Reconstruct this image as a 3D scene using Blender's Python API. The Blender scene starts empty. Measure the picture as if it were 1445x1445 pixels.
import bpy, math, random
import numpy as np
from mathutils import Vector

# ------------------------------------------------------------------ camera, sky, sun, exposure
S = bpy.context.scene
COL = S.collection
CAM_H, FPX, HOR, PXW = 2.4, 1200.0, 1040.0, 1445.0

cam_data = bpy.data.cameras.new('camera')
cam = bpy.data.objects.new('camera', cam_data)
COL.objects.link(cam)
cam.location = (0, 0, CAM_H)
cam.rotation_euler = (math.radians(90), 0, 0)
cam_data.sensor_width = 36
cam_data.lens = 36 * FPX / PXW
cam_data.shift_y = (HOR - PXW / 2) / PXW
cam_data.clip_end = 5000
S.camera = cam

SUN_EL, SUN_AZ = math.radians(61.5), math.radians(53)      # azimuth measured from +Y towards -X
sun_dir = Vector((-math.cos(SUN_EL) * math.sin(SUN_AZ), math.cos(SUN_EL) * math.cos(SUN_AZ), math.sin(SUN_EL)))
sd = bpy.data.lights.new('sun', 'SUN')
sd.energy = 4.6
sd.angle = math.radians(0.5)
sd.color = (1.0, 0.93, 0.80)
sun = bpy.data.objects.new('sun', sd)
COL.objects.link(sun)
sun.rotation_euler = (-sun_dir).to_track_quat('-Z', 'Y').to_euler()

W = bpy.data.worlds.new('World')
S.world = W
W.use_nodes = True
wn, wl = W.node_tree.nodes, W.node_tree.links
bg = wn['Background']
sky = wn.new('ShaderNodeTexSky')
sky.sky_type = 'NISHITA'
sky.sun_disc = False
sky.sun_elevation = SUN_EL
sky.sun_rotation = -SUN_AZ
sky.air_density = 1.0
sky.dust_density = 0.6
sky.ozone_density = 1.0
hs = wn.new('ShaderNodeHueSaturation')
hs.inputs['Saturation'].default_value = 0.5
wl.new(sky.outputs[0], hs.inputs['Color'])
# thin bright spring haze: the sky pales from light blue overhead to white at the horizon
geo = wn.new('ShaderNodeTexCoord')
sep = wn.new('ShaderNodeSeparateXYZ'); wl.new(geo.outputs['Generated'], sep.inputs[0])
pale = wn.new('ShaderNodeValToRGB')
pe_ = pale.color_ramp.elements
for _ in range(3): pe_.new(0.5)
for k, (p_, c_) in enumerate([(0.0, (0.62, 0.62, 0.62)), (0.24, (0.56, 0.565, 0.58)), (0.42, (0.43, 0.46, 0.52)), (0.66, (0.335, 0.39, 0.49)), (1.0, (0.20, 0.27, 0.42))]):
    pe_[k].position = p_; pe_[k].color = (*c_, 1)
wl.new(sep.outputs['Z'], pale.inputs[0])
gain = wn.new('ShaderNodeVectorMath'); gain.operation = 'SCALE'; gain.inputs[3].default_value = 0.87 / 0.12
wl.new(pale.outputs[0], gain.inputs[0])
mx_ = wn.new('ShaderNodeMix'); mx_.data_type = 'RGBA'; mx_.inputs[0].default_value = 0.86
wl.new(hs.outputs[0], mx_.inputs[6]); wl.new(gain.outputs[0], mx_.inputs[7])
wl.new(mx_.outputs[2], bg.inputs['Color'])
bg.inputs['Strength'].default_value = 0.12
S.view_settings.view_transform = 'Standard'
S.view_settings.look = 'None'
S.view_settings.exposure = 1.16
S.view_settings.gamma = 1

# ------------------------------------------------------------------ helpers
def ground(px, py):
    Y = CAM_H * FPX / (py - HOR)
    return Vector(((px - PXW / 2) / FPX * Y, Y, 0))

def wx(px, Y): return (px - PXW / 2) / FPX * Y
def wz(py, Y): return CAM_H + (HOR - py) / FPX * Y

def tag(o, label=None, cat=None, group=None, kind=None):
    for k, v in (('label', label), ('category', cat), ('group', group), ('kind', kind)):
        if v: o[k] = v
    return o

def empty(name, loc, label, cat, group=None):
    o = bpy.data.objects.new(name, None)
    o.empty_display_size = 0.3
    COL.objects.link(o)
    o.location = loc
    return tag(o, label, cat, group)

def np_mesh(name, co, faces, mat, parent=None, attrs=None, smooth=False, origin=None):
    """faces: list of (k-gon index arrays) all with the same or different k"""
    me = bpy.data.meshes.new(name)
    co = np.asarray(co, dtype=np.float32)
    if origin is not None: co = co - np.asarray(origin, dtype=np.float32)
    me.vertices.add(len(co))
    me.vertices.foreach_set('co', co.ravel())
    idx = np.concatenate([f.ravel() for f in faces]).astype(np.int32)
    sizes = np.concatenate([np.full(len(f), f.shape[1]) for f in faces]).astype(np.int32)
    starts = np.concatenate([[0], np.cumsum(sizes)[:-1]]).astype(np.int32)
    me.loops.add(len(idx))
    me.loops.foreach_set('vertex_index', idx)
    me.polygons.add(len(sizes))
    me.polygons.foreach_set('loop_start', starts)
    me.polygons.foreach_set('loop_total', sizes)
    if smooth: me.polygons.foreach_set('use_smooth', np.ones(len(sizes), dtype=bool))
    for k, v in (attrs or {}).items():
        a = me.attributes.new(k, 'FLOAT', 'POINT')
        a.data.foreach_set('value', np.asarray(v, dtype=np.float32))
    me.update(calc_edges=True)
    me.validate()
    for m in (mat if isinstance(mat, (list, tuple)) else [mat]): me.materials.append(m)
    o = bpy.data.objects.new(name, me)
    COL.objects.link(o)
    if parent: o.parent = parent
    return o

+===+

--- WHAT IS EXPECTED ---
Look at the material above and copy, word for word, its lines from the first through the one containing "from mathutils import Vector".

--- TASK OUTPUT ---
Reconstruct this image as a 3D scene using Blender's Python API. The Blender scene starts empty. Measure the picture as if it were 1445x1445 pixels.
import bpy, math, random
import numpy as np
from mathutils import Vector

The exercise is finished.